NORTHERN CALIFORNIA – Department of Water Resources snow surveyors on Tuesday found the Sierra snowpack boosted by late-season storms, but still far below normal as the spring melt fast approaches.
Coupled with this winter’s scant rainfall, the meager snowpack – containing only 32 percent of average water content for the date – promises a gloomy summer for California farms and many communities.
State officials said 2014 is on track to perhaps be California’s fifth or sixth driest year, with its final ranking to be determined.
“We’re already seeing farmland fallowed and cities scrambling for water supplies,” said DWR Director Mark Cowin. “We can hope that conditions improve, but time is running out and conservation is the only tool we have against nature’s whim.”

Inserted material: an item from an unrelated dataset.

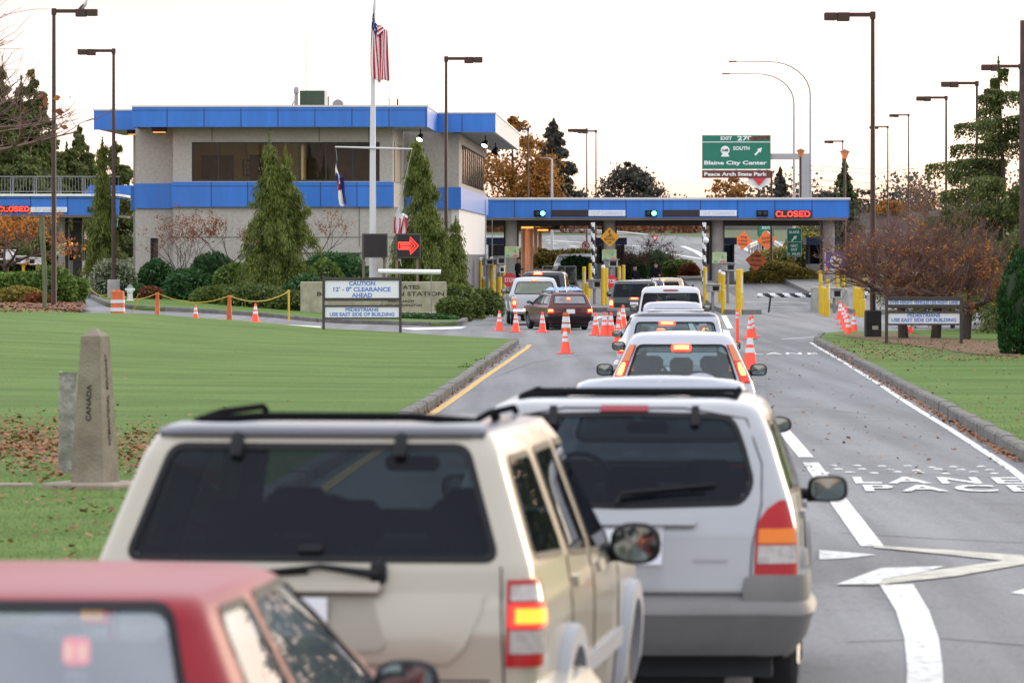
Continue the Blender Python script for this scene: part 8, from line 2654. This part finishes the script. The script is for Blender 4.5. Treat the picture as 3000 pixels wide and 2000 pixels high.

After a bone dry December and January, February and March storms brought some promise to the state, but have not broken the drought’s three-year grip as reservoirs, rainfall totals and the snowpack remain critically low.
Tuesday’s manual and electronic readings – at the time of year the snowpack normally is at its peak before melting into streams and reservoirs – record the snowpack’s statewide water content at just 32 percent of average.
Electronic readings indicate that snowpack water content in the state’s northern mountains is 23 percent of normal. The electronic readings for the central and southern Sierra are 38 and 31 percent of normal, respectively.
This is dismal news for farms and cities that normally depend on the snowpack – often called California’s largest reservoir – for a third of their water. And reservoirs are not making up the difference.
Lake Oroville in Butte County, the State Water Project’s (SWP) principal reservoir, is at only 49 percent of its 3.5 million acre-foot capacity (64 percent of its historical average for the date).
Shasta Lake north of Redding, California’s and the federal Central Valley Project’s (CVP) largest reservoir, is at 48 percent of its 4.5 million acre-foot capacity (60 percent of its historical average).
San Luis Reservoir, a critical south-of-Delta reservoir for both the SWP and CVP, is a mere 42 percent of its 2 million acre-foot capacity (46 percent of average for this time of year) due both to dry weather and Delta pumping restrictions to protect salmon and Delta smelt.
Snow surveyors from DWR and cooperating agencies manually measure snowpack water content on or about the first of the month from January through May to supplement and check the accuracy of real-time electronic readings. This year’s final manual survey is scheduled for May 1.
On Jan. 31, with no relief in sight after the winter’s first snow survey on Jan. 3 found more bare ground than snow, DWR set its allocation of State Water Project water at zero. The allocation has not been increased.
The only previous zero allocation (water delivery estimate) was for agriculture in the drought year of 1991, but cities that year received 30 percent of requested amounts.
Despite the “zero” allocation, DWR has continued to deliver water essential for health and safety and nearly all people and areas served by the State Water Project also have other sources of water.
Deliveries could still be boosted by improving hydrology.
The final State Water Project allocation for calendar year 2013 was 35 percent of the slightly more than 4 million acre-feet requested by the 29 public agencies that collectively supply more than 25 million people and nearly a million acres of irrigated farmland.
In 2012, the final allocation was 65 percent of the requested 4 million acre-feet. It was 80 percent in 2011, up dramatically from an initial allocation of 25 percent. The final allocation was 50 percent in 2010, 40 percent in 2009, 35 percent in 2008, and 60 percent in 2007.
The last 100 percent allocation – difficult to achieve even in wet years because of Delta pumping restrictions to protect threatened and endangered fish – was in 2006.
Although 2013 was the driest calendar year on record for much of California, last-minute November and December storms in 2012 – the first year of the current drought – replenished major reservoirs to somewhat mitigate dry conditions. That comfortable reservoir cushion is now gone.